Some people think of black theater as falling into two categories: plays (usually upbeat musicals) which cheerlead the black experience, and dramas (usually depressing) which chronicle the unjust victimization of the black people. Much of this, but not all of it, is true. Playwrights like Ed Bullins and Lorraine Hansberry have laid the ground work for something else, a theater that reaches beyond narcosis and despair.

Black theater could offer the black community more than simple recognition that it does exist. "Theater could draw from the life and blood of the black community," Jones argues. In examining the specifics and nuances of human relationships, theater explores the hows and whys of existence. Most of all, theater can be a humanizing medium. That is, when a play' s investigation of the human condition is more than skin deep, the findings are universal — good for blacks, good for whites, good for all of us together.

That's the kind of theater that Jomandi wants to be.

Not that tt isn't. On its last tour of Voices in the Rain, audience participation once stretched the running time of the show from the usual 45 minutes to an hour and a half. Jones's "street blood" characterization rallied a good bit of audience feedback. And Jackson's fundamentalist preacher's monologue had the audience shouting "amens" and humming in chorus, just like at a Sunday morning service.

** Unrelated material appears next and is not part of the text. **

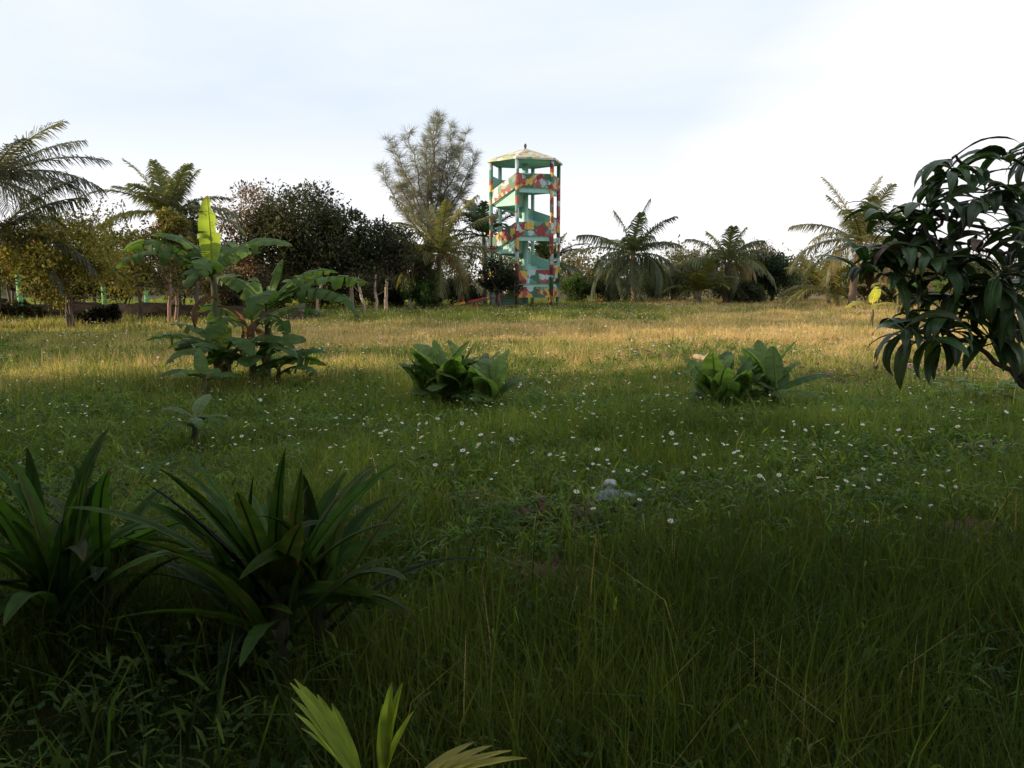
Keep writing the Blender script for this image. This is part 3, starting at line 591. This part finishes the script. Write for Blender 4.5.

Jomandi's greatest problem, a problem, incidentally, shared by all of Atlanta's theaters, is its lack of a strong, visionary director. Its productions don't have the focus provided by one mind/one director. Instead, Jomandi operates on a collaborative basis, capitalizing on the various talents in the company, adapting to one another's contributions. In the process, the company struggles to develop a working vocabulary for its art, trying to capitalize on its diversity. Jomandi's shows don't have a smooth homogeneity, but they do bristle with the enthusiasm of creation.

It's hard to write about the future, and harder to build a bridge to it. Artistically, Jomandi is healthy and growing. It has had to put more ambitious plans on hold, however, until it can gather more personnel and funds. Funding is erratic. Atlanta and Fulton County governments have largely black administrations, which doesn't hurt when arts grants are doled out. But the economy of Atlanta is still in white hands, and corporate sponsors are wooed only by proof that a theater has a large audience, preferably one that drinks Coca-Cola. (Coke maintains its corporate headquarters in Atlanta.)

So if Jomandi thrives, it will be because it produces quality theater. That is, of course, if quality theater has an audience. If it does, it's probably made up of quality people. And quality people, no doubt, are curious, able to withstand and generate change, and unwilling to let racism stand between them and a good time.